What legislation and regulations will guide the care plans of any children not designated a looked after child? Will local authorities be required to provide the same duty of care towards these children to protect them from harm, including from trafficking and exploitation?   

Will the Bill allow for retrospective deportations of children already here, on turning 18? This would risk an unacceptable level of fear and instability among a vulnerable population who have already experienced significant trauma in their lives.  

How will families be prioritised and prevented from being separated? 

I am also deeply worried about formalising the role of the Home Office as the provider of accommodation for these children. These are children, and they need care, not just accommodation while they await removal. I do not believe that the Home Office has been able to adequately care for children in the hotels it has been providing since 2021 – these children should have looked after status from the moment they arrive and be in the care of local authorities. They must have access to legal aid, advocacy, education and care, in foster homes or children’s homes. For the Home Office to be able to direct a local authority to cease caring for a child, so they can be returned to Home Office accommodation, is likewise unacceptable. 

The Bill is similarly unclear about the future of this kind of accommodation – will the practice of housing unaccompanied children in hotels continue? What alternative accommodation does the Home Office intend to use for these children and what regulations will they be abiding by in managing this? 

I will seek clarity and protection for children as this bill progresses – but there are children today living in temporary hotel accommodation who need to have their voices heard. My team and I have stepped up our visits to the children in the hotels run by the Home Office over the past 18 months and have a programme of monthly in person visits planned alongside much more regular advice and advocacy through Help at Hand. This week is no different, as my advice and assistance team is today speaking directly to these children to hear about their experiences and make sure their needs are met.  
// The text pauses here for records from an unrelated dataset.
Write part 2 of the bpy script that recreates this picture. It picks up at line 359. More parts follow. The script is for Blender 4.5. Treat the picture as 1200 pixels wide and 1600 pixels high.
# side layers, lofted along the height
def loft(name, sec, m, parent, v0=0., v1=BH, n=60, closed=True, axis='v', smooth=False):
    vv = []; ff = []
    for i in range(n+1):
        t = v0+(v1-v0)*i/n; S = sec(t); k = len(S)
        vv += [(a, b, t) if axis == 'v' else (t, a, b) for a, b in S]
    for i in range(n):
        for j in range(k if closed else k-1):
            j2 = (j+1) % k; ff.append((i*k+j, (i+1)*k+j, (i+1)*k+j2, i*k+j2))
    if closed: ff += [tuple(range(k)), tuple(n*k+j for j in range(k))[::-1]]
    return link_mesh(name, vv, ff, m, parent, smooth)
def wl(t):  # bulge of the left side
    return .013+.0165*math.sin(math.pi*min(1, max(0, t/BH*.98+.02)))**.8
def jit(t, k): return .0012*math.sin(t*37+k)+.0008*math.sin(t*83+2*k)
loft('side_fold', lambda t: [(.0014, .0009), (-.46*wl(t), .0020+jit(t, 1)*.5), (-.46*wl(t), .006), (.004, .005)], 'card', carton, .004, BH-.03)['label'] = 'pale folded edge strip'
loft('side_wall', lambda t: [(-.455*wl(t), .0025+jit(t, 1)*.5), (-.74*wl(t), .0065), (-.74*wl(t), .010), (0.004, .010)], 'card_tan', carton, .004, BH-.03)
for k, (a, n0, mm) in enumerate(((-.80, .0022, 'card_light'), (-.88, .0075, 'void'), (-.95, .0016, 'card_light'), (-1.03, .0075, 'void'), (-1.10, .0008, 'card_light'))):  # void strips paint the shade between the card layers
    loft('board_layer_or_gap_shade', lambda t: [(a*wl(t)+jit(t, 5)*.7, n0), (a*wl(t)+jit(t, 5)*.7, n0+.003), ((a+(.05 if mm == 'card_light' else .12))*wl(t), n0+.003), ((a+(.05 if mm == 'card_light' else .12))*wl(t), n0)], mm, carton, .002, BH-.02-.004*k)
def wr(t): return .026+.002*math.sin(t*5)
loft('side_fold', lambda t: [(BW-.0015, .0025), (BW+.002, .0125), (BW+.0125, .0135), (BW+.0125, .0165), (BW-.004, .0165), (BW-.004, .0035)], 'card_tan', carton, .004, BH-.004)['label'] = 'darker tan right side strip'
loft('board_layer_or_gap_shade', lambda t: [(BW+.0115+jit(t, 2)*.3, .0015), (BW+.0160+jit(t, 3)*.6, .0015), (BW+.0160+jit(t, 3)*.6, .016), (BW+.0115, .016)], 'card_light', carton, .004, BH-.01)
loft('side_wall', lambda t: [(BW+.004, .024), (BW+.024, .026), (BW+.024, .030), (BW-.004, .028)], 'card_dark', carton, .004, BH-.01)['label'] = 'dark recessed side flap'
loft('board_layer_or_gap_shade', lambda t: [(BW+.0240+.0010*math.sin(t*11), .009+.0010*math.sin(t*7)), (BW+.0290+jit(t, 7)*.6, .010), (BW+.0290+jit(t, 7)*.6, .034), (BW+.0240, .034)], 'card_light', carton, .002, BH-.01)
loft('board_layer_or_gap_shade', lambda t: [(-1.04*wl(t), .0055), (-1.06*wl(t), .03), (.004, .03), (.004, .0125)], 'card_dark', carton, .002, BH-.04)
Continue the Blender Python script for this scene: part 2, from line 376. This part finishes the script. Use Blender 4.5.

This team supports an increasing number of young people in acute need, but this is still only a fraction of those we could be reaching. I want to be able to support all unaccompanied children in the hotels with this direct advocacy but at present that simply isn’t possible with the resource we have available. On multiple occasions, I have set out my proposals to the Home Office for how we can expand this service for these children but have not had a response.  

It is the mark of a civilised, compassionate society how it treats the most vulnerable individuals. A child is a child, no matter their country of origin.